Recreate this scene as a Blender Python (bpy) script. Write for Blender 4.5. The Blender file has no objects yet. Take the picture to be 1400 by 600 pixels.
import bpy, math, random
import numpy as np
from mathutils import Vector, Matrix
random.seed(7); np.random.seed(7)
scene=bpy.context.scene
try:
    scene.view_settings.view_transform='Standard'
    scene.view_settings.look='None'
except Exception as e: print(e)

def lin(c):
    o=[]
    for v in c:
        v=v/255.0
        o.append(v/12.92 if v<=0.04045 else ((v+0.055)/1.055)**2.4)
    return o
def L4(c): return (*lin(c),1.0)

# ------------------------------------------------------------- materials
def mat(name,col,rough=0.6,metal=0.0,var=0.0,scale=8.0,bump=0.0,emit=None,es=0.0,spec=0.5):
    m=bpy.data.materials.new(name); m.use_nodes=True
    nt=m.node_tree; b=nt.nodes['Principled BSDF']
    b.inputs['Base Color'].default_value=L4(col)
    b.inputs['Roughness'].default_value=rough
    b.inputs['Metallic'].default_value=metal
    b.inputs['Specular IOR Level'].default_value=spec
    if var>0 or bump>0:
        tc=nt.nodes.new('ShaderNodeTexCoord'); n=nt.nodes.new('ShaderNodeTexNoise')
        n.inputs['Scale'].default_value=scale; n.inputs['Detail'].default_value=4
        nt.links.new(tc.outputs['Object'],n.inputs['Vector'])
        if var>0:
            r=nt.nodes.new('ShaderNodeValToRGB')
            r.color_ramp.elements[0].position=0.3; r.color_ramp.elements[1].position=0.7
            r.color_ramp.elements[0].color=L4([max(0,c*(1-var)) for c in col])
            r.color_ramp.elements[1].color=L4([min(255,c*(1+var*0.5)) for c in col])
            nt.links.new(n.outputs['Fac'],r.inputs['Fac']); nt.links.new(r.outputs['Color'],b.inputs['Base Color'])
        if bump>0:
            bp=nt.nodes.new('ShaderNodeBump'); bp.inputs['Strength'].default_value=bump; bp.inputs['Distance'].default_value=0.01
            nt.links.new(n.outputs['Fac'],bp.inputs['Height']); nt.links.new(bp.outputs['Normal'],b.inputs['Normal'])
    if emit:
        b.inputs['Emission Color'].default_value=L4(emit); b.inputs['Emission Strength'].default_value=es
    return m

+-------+

Written request:
Write out the material exactly as given.

Written response:
Recreate this scene as a Blender Python (bpy) script. Write for Blender 4.5. The Blender file has no objects yet. Take the picture to be 1400 by 600 pixels.
import bpy, math, random
import numpy as np
from mathutils import Vector, Matrix
random.seed(7); np.random.seed(7)
scene=bpy.context.scene
try:
    scene.view_settings.view_transform='Standard'
    scene.view_settings.look='None'
except Exception as e: print(e)

def lin(c):
    o=[]
    for v in c:
        v=v/255.0
        o.append(v/12.92 if v<=0.04045 else ((v+0.055)/1.055)**2.4)
    return o
def L4(c): return (*lin(c),1.0)

# ------------------------------------------------------------- materials
def mat(name,col,rough=0.6,metal=0.0,var=0.0,scale=8.0,bump=0.0,emit=None,es=0.0,spec=0.5):
    m=bpy.data.materials.new(name); m.use_nodes=True
    nt=m.node_tree; b=nt.nodes['Principled BSDF']
    b.inputs['Base Color'].default_value=L4(col)
    b.inputs['Roughness'].default_value=rough
    b.inputs['Metallic'].default_value=metal
    b.inputs['Specular IOR Level'].default_value=spec
    if var>0 or bump>0:
        tc=nt.nodes.new('ShaderNodeTexCoord'); n=nt.nodes.new('ShaderNodeTexNoise')
        n.inputs['Scale'].default_value=scale; n.inputs['Detail'].default_value=4
        nt.links.new(tc.outputs['Object'],n.inputs['Vector'])
        if var>0:
            r=nt.nodes.new('ShaderNodeValToRGB')
            r.color_ramp.elements[0].position=0.3; r.color_ramp.elements[1].position=0.7
            r.color_ramp.elements[0].color=L4([max(0,c*(1-var)) for c in col])
            r.color_ramp.elements[1].color=L4([min(255,c*(1+var*0.5)) for c in col])
            nt.links.new(n.outputs['Fac'],r.inputs['Fac']); nt.links.new(r.outputs['Color'],b.inputs['Base Color'])
        if bump>0:
            bp=nt.nodes.new('ShaderNodeBump'); bp.inputs['Strength'].default_value=bump; bp.inputs['Distance'].default_value=0.01
            nt.links.new(n.outputs['Fac'],bp.inputs['Height']); nt.links.new(bp.outputs['Normal'],b.inputs['Normal'])
    if emit:
        b.inputs['Emission Color'].default_value=L4(emit); b.inputs['Emission Strength'].default_value=es
    return m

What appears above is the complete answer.